Colonization and Resistance
to
Centre de Cultura Contemporània de Barcelona (CCCB) Carrer de Montalegre 5, 08001 Barcelona
Image courtesy of CCCB
Nadia Yala Kisukidi, a philosopher specializing in contemporary French and African thought, invites us to rethink the present-day world from the perspective of the wounds of colonization and the multiple forms of resistance that have emerged from it.
The history of colonization is not a closed chapter. It continues to structure today’s inequalities, forced displacements, racial hierarchies and the ways in which we decide who has the right to exist and who can be silenced, expelled or forgotten. Even today, some human beings are treated as surplus, as labor or as “things,” as Nadia Yala Kisukidi explains when she speaks of the processes of objectification of Black people and contemporary forms of border violence. Yet within this same history lies another constellation of resistances, imaginaries and struggles that can inspire us to imagine a different present. What can we learn from the voices and movements that have challenged dehumanization?
This is where Kisukidi’s voice is essential.
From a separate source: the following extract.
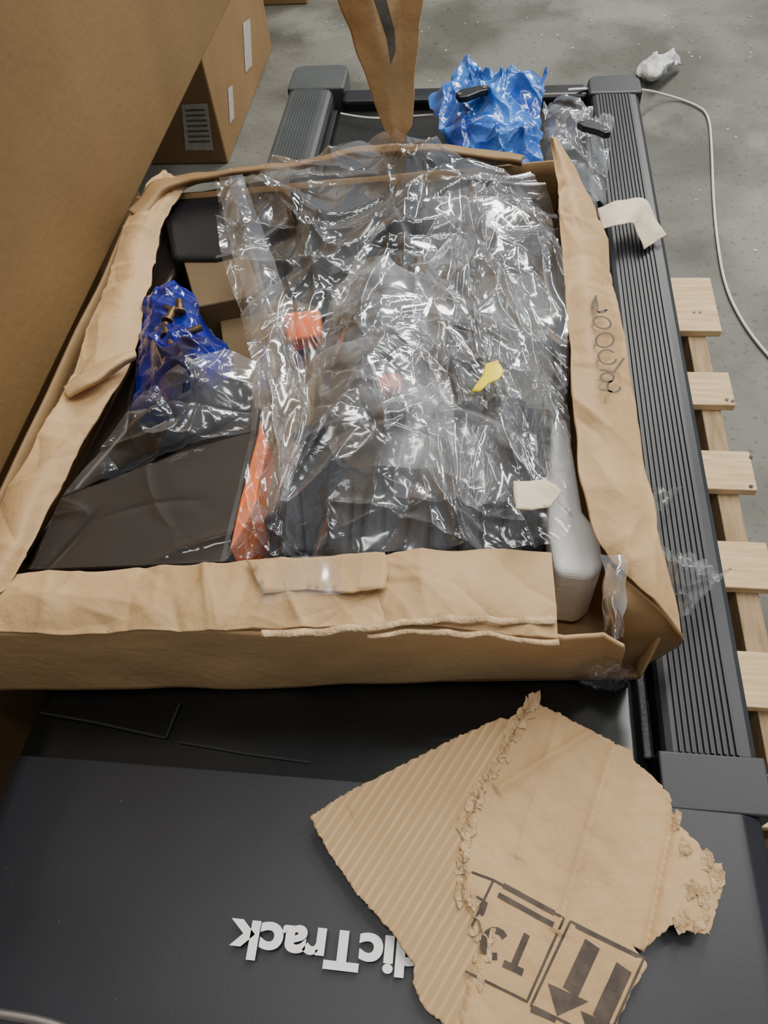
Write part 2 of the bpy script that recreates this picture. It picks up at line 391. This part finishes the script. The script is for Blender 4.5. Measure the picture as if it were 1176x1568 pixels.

An expert in contemporary French and African thought, she researches and defends African philosophies, a body of intellectual practices—produced on the continent and in the diasporas—that share a concern for the denial of the human, racism, colonization and slavery and that examine forms of resistance and self-affirmation. For Kisukidi, what matters most is that this is living thought, driven by a desire for transformation: a way of being engaged in the world, activating communities and imagining alternatives. In this talk, she explores the need to recover genealogies of thought from outside Europe and the political power of imagination to help create spaces of resistance and envision other ways of living together.
Event will be held in French with simultaneous translation from French to Catalan.